▶ AIM OF THE EXERCISE: Retype each line of the material exactly, please, skipping any picture in it.

▶ DATA:
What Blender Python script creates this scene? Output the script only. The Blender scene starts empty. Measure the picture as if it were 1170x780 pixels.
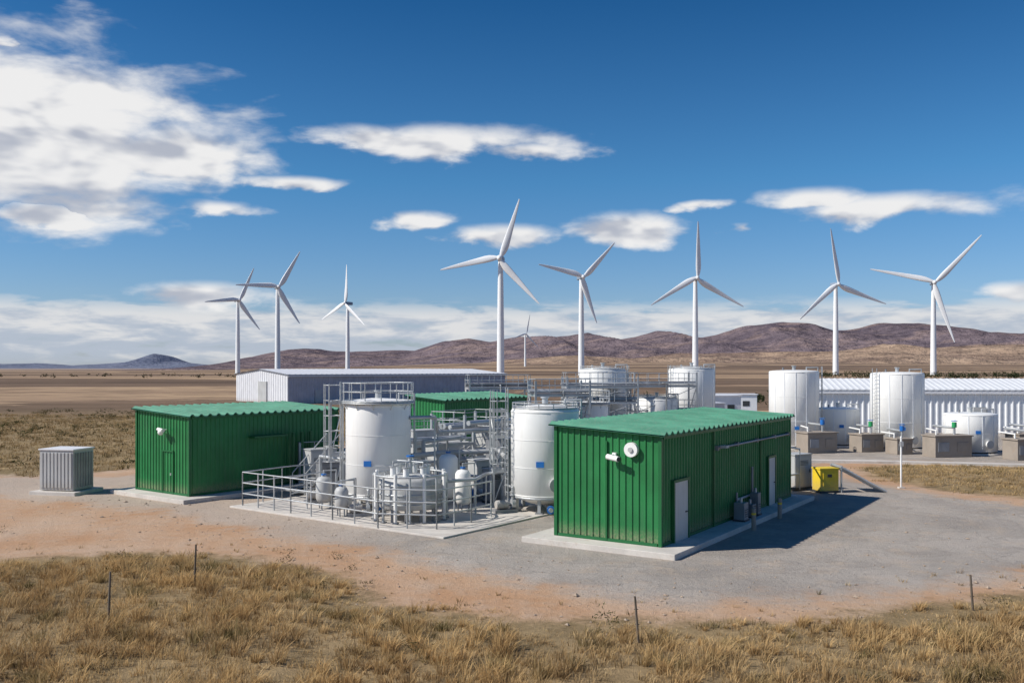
import bpy, math, random
import numpy as np
from mathutils import Vector, Matrix, noise as mnoise
random.seed(7); rng=np.random.default_rng(7)
sc=bpy.context.scene
COL=sc.collection

# ------------------------------------------------------------------ camera
H=6.5
cd=bpy.data.cameras.new("camera"); cam=bpy.data.objects.new("camera",cd); COL.objects.link(cam)
cd.sensor_width=36; cd.lens=32.31; cd.shift_y=0.0256; cd.clip_end=40000; cd.clip_start=0.1
cam.location=(0,0,H); cam.rotation_euler=(math.radians(90),0,0)
sc.camera=cam
sc.view_settings.view_transform='Standard'; sc.view_settings.look='None'; sc.view_settings.exposure=0

# ------------------------------------------------------------------ node helpers
class NT:
    def __init__(s,nt): s.nt=nt; s.n=nt.nodes; s.l=nt.links
    def new(s,t,**k):
        n=s.n.new(t)
        for a,b in k.items(): setattr(n,a,b)
        return n
    def put(s,sock,v):
        if hasattr(v,'is_output') : s.l.new(v,sock)
        else:
            if isinstance(v,tuple) and len(v)==3 and sock.type=='RGBA': v=(*v,1)
            sock.default_value=v
    def m(s,op,a,b=0.0,c=0.0,clamp=False):
        n=s.new('ShaderNodeMath',operation=op); n.use_clamp=clamp
        s.put(n.inputs[0],a); s.put(n.inputs[1],b); s.put(n.inputs[2],c)
        return n.outputs[0]
    def mix(s,f,a,b,blend='MIX'):
        n=s.new('ShaderNodeMix',data_type='RGBA',blend_type=blend)
        s.put(n.inputs[0],f); s.put(n.inputs[6],a); s.put(n.inputs[7],b)
        return n.outputs[2]
    def sstep(s,x,a,b,lo=0.0,hi=1.0):
        n=s.new('ShaderNodeMapRange',interpolation_type='SMOOTHSTEP')
        s.put(n.inputs[0],x); n.inputs[1].default_value=a; n.inputs[2].default_value=b
        n.inputs[3].default_value=lo; n.inputs[4].default_value=hi
        return n.outputs[0]
    def noise(s,vec,scale,detail=4,rough=.55,dist=0.0):
        n=s.new('ShaderNodeTexNoise')
        if vec is not None: s.l.new(vec,n.inputs['Vector'])
        n.inputs['Scale'].default_value=scale; n.inputs['Detail'].default_value=detail
        n.inputs['Roughness'].default_value=rough; n.inputs['Distortion'].default_value=dist
        return n.outputs['Fac']
    def comb(s,x,y,z=0.0):
        n=s.new('ShaderNodeCombineXYZ'); s.put(n.inputs[0],x); s.put(n.inputs[1],y); s.put(n.inputs[2],z); return n.outputs[0]
    def sep(s,v):
        n=s.new('ShaderNodeSeparateXYZ'); s.l.new(v,n.inputs[0]); return n.outputs
    def scale(s,v,sc_):
        n=s.new('ShaderNodeVectorMath',operation='MULTIPLY'); s.l.new(v,n.inputs[0]); n.inputs[1].default_value=sc_; return n.outputs[0]
    def pos(s): return s.new('ShaderNodeNewGeometry').outputs['Position']
    def bump(s,h,strength=.3,dist=.02):
        n=s.new('ShaderNodeBump'); n.inputs['Strength'].default_value=strength; n.inputs['Distance'].default_value=dist
        s.l.new(h,n.inputs['Height']); return n.outputs[0]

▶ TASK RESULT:
What Blender Python script creates this scene? Output the script only. The Blender scene starts empty. Measure the picture as if it were 1170x780 pixels.
import bpy, math, random
import numpy as np
from mathutils import Vector, Matrix, noise as mnoise
random.seed(7); rng=np.random.default_rng(7)
sc=bpy.context.scene
COL=sc.collection

# ------------------------------------------------------------------ camera
H=6.5
cd=bpy.data.cameras.new("camera"); cam=bpy.data.objects.new("camera",cd); COL.objects.link(cam)
cd.sensor_width=36; cd.lens=32.31; cd.shift_y=0.0256; cd.clip_end=40000; cd.clip_start=0.1
cam.location=(0,0,H); cam.rotation_euler=(math.radians(90),0,0)
sc.camera=cam
sc.view_settings.view_transform='Standard'; sc.view_settings.look='None'; sc.view_settings.exposure=0

# ------------------------------------------------------------------ node helpers
class NT:
    def __init__(s,nt): s.nt=nt; s.n=nt.nodes; s.l=nt.links
    def new(s,t,**k):
        n=s.n.new(t)
        for a,b in k.items(): setattr(n,a,b)
        return n
    def put(s,sock,v):
        if hasattr(v,'is_output') : s.l.new(v,sock)
        else:
            if isinstance(v,tuple) and len(v)==3 and sock.type=='RGBA': v=(*v,1)
            sock.default_value=v
    def m(s,op,a,b=0.0,c=0.0,clamp=False):
        n=s.new('ShaderNodeMath',operation=op); n.use_clamp=clamp
        s.put(n.inputs[0],a); s.put(n.inputs[1],b); s.put(n.inputs[2],c)
        return n.outputs[0]
    def mix(s,f,a,b,blend='MIX'):
        n=s.new('ShaderNodeMix',data_type='RGBA',blend_type=blend)
        s.put(n.inputs[0],f); s.put(n.inputs[6],a); s.put(n.inputs[7],b)
        return n.outputs[2]
    def sstep(s,x,a,b,lo=0.0,hi=1.0):
        n=s.new('ShaderNodeMapRange',interpolation_type='SMOOTHSTEP')
        s.put(n.inputs[0],x); n.inputs[1].default_value=a; n.inputs[2].default_value=b
        n.inputs[3].default_value=lo; n.inputs[4].default_value=hi
        return n.outputs[0]
    def noise(s,vec,scale,detail=4,rough=.55,dist=0.0):
        n=s.new('ShaderNodeTexNoise')
        if vec is not None: s.l.new(vec,n.inputs['Vector'])
        n.inputs['Scale'].default_value=scale; n.inputs['Detail'].default_value=detail
        n.inputs['Roughness'].default_value=rough; n.inputs['Distortion'].default_value=dist
        return n.outputs['Fac']
    def comb(s,x,y,z=0.0):
        n=s.new('ShaderNodeCombineXYZ'); s.put(n.inputs[0],x); s.put(n.inputs[1],y); s.put(n.inputs[2],z); return n.outputs[0]
    def sep(s,v):
        n=s.new('ShaderNodeSeparateXYZ'); s.l.new(v,n.inputs[0]); return n.outputs
    def scale(s,v,sc_):
        n=s.new('ShaderNodeVectorMath',operation='MULTIPLY'); s.l.new(v,n.inputs[0]); n.inputs[1].default_value=sc_; return n.outputs[0]
    def pos(s): return s.new('ShaderNodeNewGeometry').outputs['Position']
    def bump(s,h,strength=.3,dist=.02):
        n=s.new('ShaderNodeBump'); n.inputs['Strength'].default_value=strength; n.inputs['Distance'].default_value=dist
        s.l.new(h,n.inputs['Height']); return n.outputs[0]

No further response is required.